Oil prices surged to their highest level in weeks, while stocks plummeted on Monday as the Middle East crisis escalated. Houthi rebels from Yemen have entered the Iran war, sparking concerns that the conflict could spread to the Red Sea. Saudi Arabia has rerouted much of its oil exports to avoid the Strait of Hormuz, through which 20 percent of crude and gas passes.
The news sent oil prices soaring, with Brent hitting close to $117 a barrel. Both main contracts jumped more than three percent at one point. Donald Trump's comments to the Financial Times that he wanted to "take the oil in Iran" and could take the country's Kharg Island "very easily" added to the dour mood. Kharg Island is a vital oil terminal for the country and is being eyed by the Pentagon for ground operations.

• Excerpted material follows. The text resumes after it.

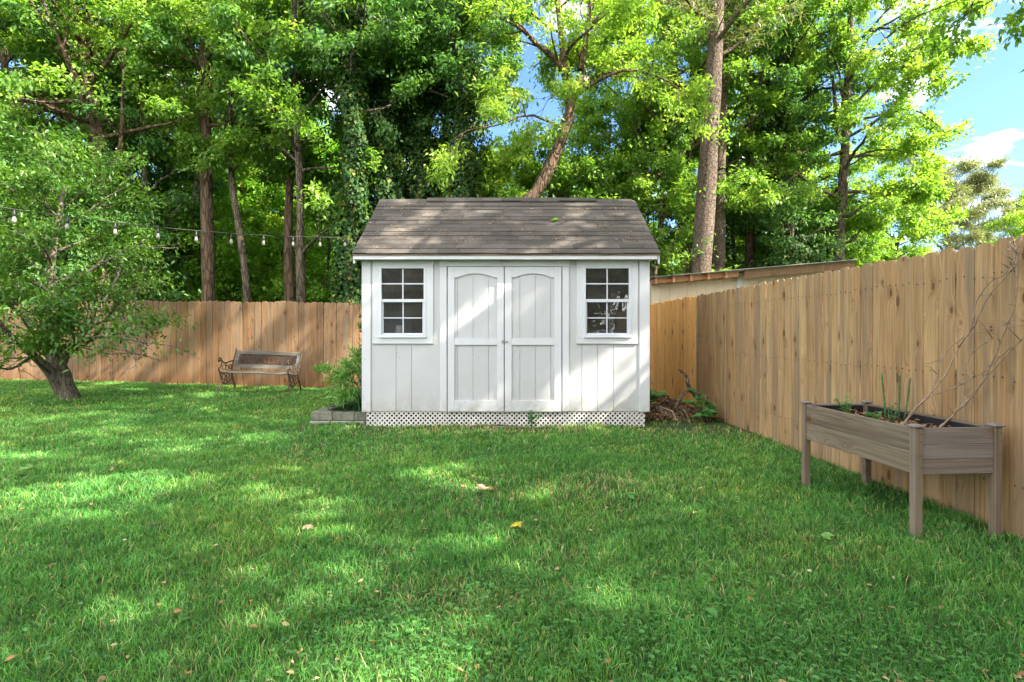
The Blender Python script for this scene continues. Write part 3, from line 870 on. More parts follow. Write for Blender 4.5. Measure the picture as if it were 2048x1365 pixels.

Pakistan has offered to broker talks between Washington and Tehran to end the war, but Iran's parliament speaker Mohammad Bagher Ghalibaf says the United States is secretly planning a ground attack. The surge in oil prices and the prospect of an extended conflict have put pressure on equities, amid fears about a surge in inflation that could hit the world economy. Several major stock markets, including Tokyo and Seoul, sank sharply on Monday.
The Trump administration's reckless comments on Iran's oil reserves are a stark reminder of the economic risks of military intervention. With oil prices already at a five-year high, the prospect of an extended conflict in the Middle East could have devastating consequences for everyday Nigerians, who are already grappling with the impact of rising fuel prices. The losses on Wall Street and in Asian markets are a warning sign that the global economy is on shaky ground. The Houthis' ability to disrupt shipping through the Bab al-Mandab Strait is a new key risk, and any meaningful disruption could drive oil prices even higher, putting further pressure on risk assets. The time for empty rhetoric is over – it's time for concrete action to address the economic consequences of this crisis.